I’m actually a bit familiar with the theory behind SAH, by virtue of having some entheogen enthusiast friends in college – the idea, as I recall it at any rate, is that human cognitive evolution was occasionally bootstrapped by an adventurous Cro-Magnon snacking on psilocybin-containing mushrooms, with concomitant increases in creativity, perceptual acuity, social engagement, de-prioritization of self, and so on. I was and am skeptical, not least from observing the behavior of said friends while high (I kid, love to you all) but it’s a fun idea, right up there with “our corpus callosum used to be less effective so gods and miracles were just the two halves of our brain not being able to play nicely together.”

SAH doesn’t do too much with this setup, but it does provide a structure that lends a nice progression to a fairly standard series of puzzles.
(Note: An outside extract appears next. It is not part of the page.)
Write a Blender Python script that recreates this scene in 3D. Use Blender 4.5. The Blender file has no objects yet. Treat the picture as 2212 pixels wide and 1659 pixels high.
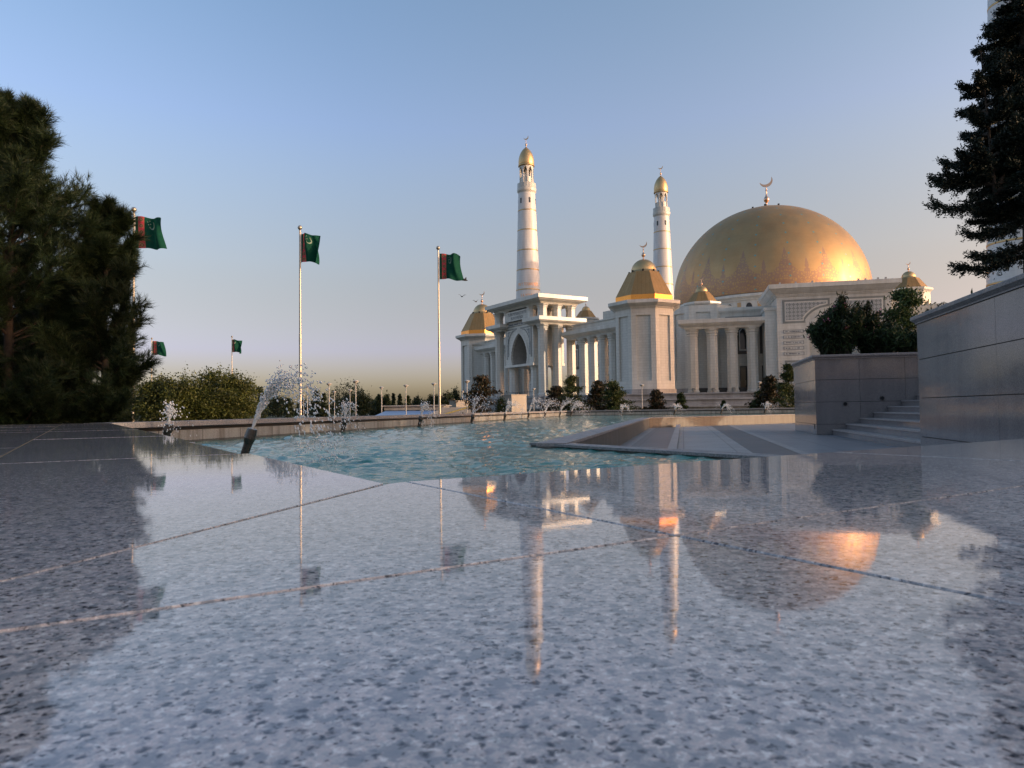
import bpy, math, random
import numpy as np
from mathutils import Matrix, Vector
R = math.radians
SC = bpy.context.scene
COL = SC.collection

# ---------------------------------------------------------------- camera
PW, PH, PF = 2212.0, 1659.0, 1533.0            # the photo at display size and its focal length in those pixels
cam_d = bpy.data.cameras.new("camera"); cam = bpy.data.objects.new("camera", cam_d); COL.objects.link(cam)
cam_d.sensor_width = 36; cam_d.lens = 36 * PF / PW
cam_d.clip_start = 0.01; cam_d.clip_end = 6000
PITCH = math.atan((885.5 - PH / 2) / PF)
CM = Matrix.Translation((0, 0, 1.0)) @ Matrix.Rotation(math.pi / 2 + PITCH, 4, 'X') @ Matrix.Rotation(R(-0.8), 4, 'Z')
cam.matrix_world = CM
cam_d.dof.use_dof = True; cam_d.dof.focus_distance = 30; cam_d.dof.aperture_fstop = 32
SC.camera = cam

# ---------------------------------------------------------------- world, sun, exposure
SUN_AZ, SUN_EL = 107.0, 8.0                      # azimuth clockwise from +Y
w = bpy.data.worlds.new("World"); SC.world = w; w.use_nodes = True
nt = w.node_tree; N = nt.nodes; L = nt.links
sky = N.new('ShaderNodeTexSky'); sky.sky_type = 'NISHITA'; sky.sun_disc = False
sky.sun_elevation = R(SUN_EL); sky.sun_rotation = R(SUN_AZ); sky.dust_density = 2.4; sky.ozone_density = 1.5
tc = N.new('ShaderNodeTexCoord'); sp = N.new('ShaderNodeSeparateXYZ'); L.new(tc.outputs['Generated'], sp.inputs[0])
rp = N.new('ShaderNodeValToRGB'); L.new(sp.outputs['Z'], rp.inputs[0])   # dusty lower air takes the yellow out of the horizon
rp.color_ramp.interpolation = 'B_SPLINE'
el = rp.color_ramp.elements; el[0].position = 0.0; el[0].color = (.90, .86, 3.6, 1); el[1].position = 1.0; el[1].color = (.9, .95, 1.1, 1)
for p, c in ((.05, (.80, .72, 1.26, 1)), (.12, (.79, .60, .63, 1)), (.2, (.88, .66, .63, 1)), (.34, (1.05, .91, .92, 1)), (.5, (.93, .92, 1.30, 1))):
    e = el.new(p); e.color = c
mx = N.new('ShaderNodeMix'); mx.data_type = 'RGBA'; mx.blend_type = 'MULTIPLY'; mx.inputs[0].default_value = 1
dt = N.new('ShaderNodeVectorMath'); dt.operation = 'DOT_PRODUCT'; L.new(tc.outputs['Generated'], dt.inputs[0]); dt.inputs[1].default_value = (math.sin(R(SUN_AZ)), math.cos(R(SUN_AZ)), 0)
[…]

You play a (nameless, but I suppose that’s appropriate) early human who wanders around a small map, resolving such era-appropriate problems as cutting wood, making fire, and obtaining clothes. Intermittently you find and snack on a hallucinogenic mushroom which, in a neat touch, makes the prose of the game grow more sophisticated to represent your increasing mental acuity (though I only really noticed the first shift – there was an opportunity to expand this a bit more, I think).

Oddly, most of your attempts at mastering your environment are prompted by seeing other, more advanced humans wear clothes and make fire. The reason why they’re more advanced, and you’re still flailing around with the basics, wasn’t explained as far as I could tell, and I think this was a misstep – because you’re just playing catchup, and doing things that the player can grasp in an instant, this feels less like guiding a pioneer into a new age of cognitive development, and more like helping an utter thicko learn to take care of himself.

The puzzles themselves are fine so far as they go, though playing tic-tac-toe feels a bit silly, and I struggled with the implementation of mancala, with some confusing ASCII art and what might have been non-standard rules leaving me flailing (I still won even though I thought I was trying to put my stones in the wrong bowl, which suggests the AI opponent is not trying to put up much of a fight). Overall, it’s the Stone Age environment, including reasonably well-detailed depictions of tool use in an early society, that are the highlights here, providing a fairly unique backdrop to the otherwise quite standard adventuring.